● DATA
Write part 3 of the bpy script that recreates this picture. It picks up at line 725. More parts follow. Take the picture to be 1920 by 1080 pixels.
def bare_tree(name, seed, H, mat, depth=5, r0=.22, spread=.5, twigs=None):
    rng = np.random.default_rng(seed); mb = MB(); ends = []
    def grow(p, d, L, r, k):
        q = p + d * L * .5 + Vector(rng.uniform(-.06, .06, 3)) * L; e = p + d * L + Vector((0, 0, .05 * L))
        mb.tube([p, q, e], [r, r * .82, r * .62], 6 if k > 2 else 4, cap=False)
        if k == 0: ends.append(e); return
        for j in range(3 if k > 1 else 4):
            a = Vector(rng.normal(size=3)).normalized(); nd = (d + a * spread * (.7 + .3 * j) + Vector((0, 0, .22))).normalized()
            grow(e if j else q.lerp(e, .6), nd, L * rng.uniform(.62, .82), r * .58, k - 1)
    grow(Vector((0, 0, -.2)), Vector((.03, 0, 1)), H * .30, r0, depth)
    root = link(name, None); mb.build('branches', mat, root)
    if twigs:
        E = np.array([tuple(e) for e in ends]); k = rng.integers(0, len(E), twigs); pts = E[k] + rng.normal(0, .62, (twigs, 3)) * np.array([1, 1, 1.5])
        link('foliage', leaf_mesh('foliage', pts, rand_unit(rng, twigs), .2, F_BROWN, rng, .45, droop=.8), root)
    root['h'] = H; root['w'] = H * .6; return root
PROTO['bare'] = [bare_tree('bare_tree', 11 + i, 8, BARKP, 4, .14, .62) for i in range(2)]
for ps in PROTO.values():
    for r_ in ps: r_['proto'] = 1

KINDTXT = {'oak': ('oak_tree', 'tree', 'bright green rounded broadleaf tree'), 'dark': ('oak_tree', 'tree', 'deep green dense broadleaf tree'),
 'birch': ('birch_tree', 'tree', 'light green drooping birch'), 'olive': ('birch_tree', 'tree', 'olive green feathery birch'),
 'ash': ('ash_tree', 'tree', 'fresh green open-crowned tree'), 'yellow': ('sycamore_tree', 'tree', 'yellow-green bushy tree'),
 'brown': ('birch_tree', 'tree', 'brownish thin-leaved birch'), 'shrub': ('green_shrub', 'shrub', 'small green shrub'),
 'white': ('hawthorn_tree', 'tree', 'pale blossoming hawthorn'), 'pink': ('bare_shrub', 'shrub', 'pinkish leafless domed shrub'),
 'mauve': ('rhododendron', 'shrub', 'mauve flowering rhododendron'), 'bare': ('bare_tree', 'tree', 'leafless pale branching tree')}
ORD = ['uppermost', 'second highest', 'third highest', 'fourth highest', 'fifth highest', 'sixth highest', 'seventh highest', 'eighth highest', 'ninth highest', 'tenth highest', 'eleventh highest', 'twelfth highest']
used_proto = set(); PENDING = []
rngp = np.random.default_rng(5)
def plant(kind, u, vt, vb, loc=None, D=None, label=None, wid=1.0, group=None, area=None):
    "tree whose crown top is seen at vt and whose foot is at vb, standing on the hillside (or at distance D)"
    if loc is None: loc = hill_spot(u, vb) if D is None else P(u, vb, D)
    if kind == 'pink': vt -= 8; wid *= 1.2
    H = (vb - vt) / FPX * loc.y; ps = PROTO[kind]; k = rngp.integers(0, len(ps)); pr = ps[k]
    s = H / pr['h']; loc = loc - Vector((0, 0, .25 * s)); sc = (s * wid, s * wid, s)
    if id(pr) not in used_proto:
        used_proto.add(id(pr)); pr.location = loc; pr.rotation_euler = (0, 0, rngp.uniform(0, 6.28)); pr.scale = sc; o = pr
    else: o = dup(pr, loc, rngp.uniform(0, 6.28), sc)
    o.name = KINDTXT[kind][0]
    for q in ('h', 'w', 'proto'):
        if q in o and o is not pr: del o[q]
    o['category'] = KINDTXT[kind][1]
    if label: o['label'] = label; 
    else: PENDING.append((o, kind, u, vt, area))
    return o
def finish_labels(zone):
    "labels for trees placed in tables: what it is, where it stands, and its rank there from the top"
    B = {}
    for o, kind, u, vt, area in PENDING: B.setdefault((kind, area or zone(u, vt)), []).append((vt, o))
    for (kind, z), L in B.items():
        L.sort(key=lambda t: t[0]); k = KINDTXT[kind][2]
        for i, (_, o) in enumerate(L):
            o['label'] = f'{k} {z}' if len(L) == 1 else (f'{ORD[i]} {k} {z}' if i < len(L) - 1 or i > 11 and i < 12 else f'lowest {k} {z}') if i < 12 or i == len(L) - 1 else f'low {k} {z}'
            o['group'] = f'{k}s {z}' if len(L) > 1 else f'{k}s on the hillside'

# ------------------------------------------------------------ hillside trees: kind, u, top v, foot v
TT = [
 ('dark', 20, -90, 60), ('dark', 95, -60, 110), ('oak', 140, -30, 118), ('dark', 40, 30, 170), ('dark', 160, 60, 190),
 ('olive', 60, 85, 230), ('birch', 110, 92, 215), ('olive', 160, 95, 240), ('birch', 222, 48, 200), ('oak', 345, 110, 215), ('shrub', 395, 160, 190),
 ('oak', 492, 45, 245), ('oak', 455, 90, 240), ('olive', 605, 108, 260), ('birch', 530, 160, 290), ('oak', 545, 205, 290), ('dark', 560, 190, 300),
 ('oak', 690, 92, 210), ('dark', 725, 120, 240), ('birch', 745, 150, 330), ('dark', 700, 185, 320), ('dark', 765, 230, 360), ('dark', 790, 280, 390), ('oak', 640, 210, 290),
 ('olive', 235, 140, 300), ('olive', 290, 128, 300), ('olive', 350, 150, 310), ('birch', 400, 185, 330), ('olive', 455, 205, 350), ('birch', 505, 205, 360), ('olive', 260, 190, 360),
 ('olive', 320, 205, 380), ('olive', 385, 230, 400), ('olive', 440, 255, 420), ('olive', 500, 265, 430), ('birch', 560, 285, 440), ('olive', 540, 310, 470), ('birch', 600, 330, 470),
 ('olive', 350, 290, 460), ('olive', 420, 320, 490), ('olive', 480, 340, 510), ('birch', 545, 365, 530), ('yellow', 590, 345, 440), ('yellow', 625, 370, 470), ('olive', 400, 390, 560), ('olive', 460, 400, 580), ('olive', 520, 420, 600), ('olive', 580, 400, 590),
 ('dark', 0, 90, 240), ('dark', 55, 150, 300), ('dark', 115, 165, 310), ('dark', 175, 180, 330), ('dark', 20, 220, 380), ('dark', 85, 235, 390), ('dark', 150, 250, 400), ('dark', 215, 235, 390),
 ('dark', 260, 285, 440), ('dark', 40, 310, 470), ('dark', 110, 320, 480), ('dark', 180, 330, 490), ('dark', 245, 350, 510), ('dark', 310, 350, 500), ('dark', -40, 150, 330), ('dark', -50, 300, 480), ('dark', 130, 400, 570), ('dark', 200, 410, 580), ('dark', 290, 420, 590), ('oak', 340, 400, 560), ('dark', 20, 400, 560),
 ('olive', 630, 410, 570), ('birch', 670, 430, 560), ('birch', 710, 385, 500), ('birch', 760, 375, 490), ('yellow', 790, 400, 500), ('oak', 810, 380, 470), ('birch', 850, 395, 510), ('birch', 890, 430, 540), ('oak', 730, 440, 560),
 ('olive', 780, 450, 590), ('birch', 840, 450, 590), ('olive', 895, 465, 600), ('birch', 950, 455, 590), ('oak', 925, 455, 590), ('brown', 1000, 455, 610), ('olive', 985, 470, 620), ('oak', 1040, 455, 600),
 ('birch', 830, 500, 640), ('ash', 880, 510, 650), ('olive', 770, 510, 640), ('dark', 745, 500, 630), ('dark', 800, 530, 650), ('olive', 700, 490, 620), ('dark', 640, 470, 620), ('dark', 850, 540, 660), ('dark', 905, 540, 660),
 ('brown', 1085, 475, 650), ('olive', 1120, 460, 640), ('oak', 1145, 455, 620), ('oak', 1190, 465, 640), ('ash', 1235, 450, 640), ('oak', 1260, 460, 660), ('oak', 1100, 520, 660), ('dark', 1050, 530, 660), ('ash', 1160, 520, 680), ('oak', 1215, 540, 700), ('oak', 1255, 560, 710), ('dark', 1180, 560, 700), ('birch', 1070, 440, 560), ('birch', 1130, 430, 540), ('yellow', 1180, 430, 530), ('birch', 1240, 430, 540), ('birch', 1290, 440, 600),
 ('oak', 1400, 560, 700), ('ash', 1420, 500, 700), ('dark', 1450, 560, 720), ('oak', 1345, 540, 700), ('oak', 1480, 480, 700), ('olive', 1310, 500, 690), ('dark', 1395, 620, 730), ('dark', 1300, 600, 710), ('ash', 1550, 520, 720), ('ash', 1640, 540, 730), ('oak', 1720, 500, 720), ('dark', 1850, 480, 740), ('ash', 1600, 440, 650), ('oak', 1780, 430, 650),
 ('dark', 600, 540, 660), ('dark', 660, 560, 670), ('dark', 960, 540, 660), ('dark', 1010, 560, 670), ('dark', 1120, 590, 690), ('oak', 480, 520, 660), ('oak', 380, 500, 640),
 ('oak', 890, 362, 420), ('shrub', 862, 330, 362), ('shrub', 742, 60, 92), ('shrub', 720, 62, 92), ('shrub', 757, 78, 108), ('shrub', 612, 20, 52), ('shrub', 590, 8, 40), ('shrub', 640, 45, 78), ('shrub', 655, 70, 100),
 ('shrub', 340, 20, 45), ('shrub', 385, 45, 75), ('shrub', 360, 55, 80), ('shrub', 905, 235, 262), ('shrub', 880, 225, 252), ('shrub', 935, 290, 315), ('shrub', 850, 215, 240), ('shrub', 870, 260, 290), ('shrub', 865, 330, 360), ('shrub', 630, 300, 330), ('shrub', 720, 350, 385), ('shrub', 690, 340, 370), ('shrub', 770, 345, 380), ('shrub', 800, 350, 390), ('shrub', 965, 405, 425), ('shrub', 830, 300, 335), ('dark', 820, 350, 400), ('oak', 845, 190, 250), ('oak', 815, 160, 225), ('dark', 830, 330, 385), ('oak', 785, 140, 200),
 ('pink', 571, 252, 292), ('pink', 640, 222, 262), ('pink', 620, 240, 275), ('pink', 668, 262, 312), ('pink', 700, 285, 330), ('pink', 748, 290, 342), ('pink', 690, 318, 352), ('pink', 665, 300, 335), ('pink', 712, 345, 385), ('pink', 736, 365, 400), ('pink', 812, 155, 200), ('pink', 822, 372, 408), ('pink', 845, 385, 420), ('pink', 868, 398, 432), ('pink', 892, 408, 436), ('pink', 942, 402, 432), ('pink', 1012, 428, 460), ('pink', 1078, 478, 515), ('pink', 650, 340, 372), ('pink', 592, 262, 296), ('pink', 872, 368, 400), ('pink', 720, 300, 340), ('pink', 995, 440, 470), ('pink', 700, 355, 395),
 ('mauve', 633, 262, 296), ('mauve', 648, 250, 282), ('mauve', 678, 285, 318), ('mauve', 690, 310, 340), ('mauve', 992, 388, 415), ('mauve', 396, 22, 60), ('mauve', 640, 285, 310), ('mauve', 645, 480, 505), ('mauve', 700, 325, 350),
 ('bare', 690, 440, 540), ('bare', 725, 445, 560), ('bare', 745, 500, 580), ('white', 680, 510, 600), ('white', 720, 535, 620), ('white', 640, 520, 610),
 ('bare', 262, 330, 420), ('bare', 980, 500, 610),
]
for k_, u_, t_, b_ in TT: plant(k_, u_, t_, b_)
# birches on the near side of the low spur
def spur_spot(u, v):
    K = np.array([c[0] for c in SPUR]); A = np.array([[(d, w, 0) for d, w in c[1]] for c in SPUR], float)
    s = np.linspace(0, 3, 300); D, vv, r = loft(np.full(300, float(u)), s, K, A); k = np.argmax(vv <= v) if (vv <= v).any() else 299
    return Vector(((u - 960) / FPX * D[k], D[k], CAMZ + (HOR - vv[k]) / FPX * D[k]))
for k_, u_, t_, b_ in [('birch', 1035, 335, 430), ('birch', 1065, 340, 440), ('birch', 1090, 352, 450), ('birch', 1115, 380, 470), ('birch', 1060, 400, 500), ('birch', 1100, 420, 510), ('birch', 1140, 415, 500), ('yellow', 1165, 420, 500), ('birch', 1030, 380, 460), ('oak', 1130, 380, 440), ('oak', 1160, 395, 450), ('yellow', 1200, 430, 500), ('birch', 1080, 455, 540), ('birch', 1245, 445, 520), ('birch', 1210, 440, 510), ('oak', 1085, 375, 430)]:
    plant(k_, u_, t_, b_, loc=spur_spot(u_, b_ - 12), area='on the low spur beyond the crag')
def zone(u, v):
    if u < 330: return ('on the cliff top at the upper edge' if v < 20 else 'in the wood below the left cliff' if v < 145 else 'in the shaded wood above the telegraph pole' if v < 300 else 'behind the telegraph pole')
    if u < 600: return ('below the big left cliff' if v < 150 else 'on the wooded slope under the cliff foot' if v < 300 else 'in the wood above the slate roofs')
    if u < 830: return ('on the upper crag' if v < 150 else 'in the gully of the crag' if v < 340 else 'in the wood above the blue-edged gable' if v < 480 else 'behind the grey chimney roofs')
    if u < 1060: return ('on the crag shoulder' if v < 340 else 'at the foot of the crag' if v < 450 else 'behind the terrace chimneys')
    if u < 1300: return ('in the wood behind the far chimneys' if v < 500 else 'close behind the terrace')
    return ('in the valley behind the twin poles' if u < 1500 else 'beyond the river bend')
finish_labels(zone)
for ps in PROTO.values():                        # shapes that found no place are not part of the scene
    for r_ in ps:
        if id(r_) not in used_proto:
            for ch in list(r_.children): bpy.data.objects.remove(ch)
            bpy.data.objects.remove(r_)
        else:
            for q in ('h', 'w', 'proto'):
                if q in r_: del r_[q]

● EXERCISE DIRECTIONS
Please transcribe, exactly and with nothing added, the lines from the first line of the material above through the line that contains "for r_ in ps: r_['proto'] = 1".

● COMPLETE OUTPUT
Write part 3 of the bpy script that recreates this picture. It picks up at line 725. More parts follow. Take the picture to be 1920 by 1080 pixels.
def bare_tree(name, seed, H, mat, depth=5, r0=.22, spread=.5, twigs=None):
    rng = np.random.default_rng(seed); mb = MB(); ends = []
    def grow(p, d, L, r, k):
        q = p + d * L * .5 + Vector(rng.uniform(-.06, .06, 3)) * L; e = p + d * L + Vector((0, 0, .05 * L))
        mb.tube([p, q, e], [r, r * .82, r * .62], 6 if k > 2 else 4, cap=False)
        if k == 0: ends.append(e); return
        for j in range(3 if k > 1 else 4):
            a = Vector(rng.normal(size=3)).normalized(); nd = (d + a * spread * (.7 + .3 * j) + Vector((0, 0, .22))).normalized()
            grow(e if j else q.lerp(e, .6), nd, L * rng.uniform(.62, .82), r * .58, k - 1)
    grow(Vector((0, 0, -.2)), Vector((.03, 0, 1)), H * .30, r0, depth)
    root = link(name, None); mb.build('branches', mat, root)
    if twigs:
        E = np.array([tuple(e) for e in ends]); k = rng.integers(0, len(E), twigs); pts = E[k] + rng.normal(0, .62, (twigs, 3)) * np.array([1, 1, 1.5])
        link('foliage', leaf_mesh('foliage', pts, rand_unit(rng, twigs), .2, F_BROWN, rng, .45, droop=.8), root)
    root['h'] = H; root['w'] = H * .6; return root
PROTO['bare'] = [bare_tree('bare_tree', 11 + i, 8, BARKP, 4, .14, .62) for i in range(2)]
for ps in PROTO.values():
    for r_ in ps: r_['proto'] = 1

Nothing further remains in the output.